The launching of Tijuana Innovadora 2016 Creativa brought food trucks, folkloric dancing and elected officials from both sides of the border to the city’s World Trade Center on Thursday morning for a common cause: celebrating the potential of Tijuana and the broader cross-border region.

The eight-day mega-event features filmmakers, chefs, fashion designers, video game producers, environmentalists, academics, entrepreneurs, and a few government officials. Organizers hope the wide variety of offerings will draw an audience from both sides of the border, create new initiatives and bring a positive spotlight to the city.

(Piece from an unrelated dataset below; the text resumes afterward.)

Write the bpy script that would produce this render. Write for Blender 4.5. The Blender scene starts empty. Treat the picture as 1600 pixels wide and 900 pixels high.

Attending the opening ceremony were Baja California Gov. Francisco Vega de Lamadrid, Tijuana Mayor Jorge Astiazarán, as well as San Diego Mayor Kevin Faulconer, Chula Vista Mayor Mary Salas and Imperial Beach Mayor Serge Dedina.

Faulconer called the event “a showcase of the partnerships, the cooperation, and the opportunities within the Tijuana-San Diego mega-region… of the unlimited possibilities when you focus on building bridges through binational cooperation and collaboration.”

Faulconer is among a number of prominent San Diegans who have championed Tijuana Innovadora. In 2014, the mayor even suggested that the city might team up with Tijuana to make it a binational event, a proposal that did not materialize. At a news conference in Balboa Park last month, he called on San Diegans to attend the conference, and announced the availability of daily bus service from the park.

Tijuana Innovadora initially was conceived at a difficult time for Tijuana, when rival drug traffickers brought unprecedented violence to the city, and an economic downturn led to the loss of tens of thousands of jobs. Tourism dropped precipitously.

“Tijuana was a city that was impossible that became possible” though the conference, said José Galicot, president of Tijuana Innovadora, the non-profit group that stages the mega-conference. “Despair gave way to hope.”

In his speech, Gov. Vega said stressed the state’s strong economic indicators. The state’s unemployment rate has fallen from 5.9 percent in 2013 to 2.4 percent today. He expects the state’s growth rate this year to exceed four percent.

Despite all the opening ceremony’s upbeat talk, Tijuana is not without its issues. Homicides have been climbing back up, and business leaders are demanding stronger action from authorities. Speaking to reporters outside the event, the governor was grilled with questions about the violence, state finances, and the presence of Haitian migrants trying to cross to the United States.

The day’s keynote speaker, former Mexican foreign minister Jorge Castañeda, opened his talk with some harsh words about Mexico’s battle against drug cartels. “The war has done absolutely nothing,” said Castañeda, who plans an an independent bid for Mexico’s presidency in 2018. “What’s most serious is that we are no closer today to solving the security problem.”

Mayor Astiazarán said while “we might have problems,” the conference has served to show that “Tijuana is more than bad news.” With less than a month left in his three-year term, he waxed poetic about his city: “Tijuana is a place that has a special light, a special something, special activity, special feeling.”

Funding for Tijuana Innovadora has dropped significantly since the initial $5 million conference in 2010, which was heavily backed by Mexico’s federal government. This year’s $600,000 event — plus in-kind contributions — was staged largely through private sponsors and ticket sales, organizers said. It has been moved farther from the border to a rapidly growing area of the city closer to eastern Tijuana.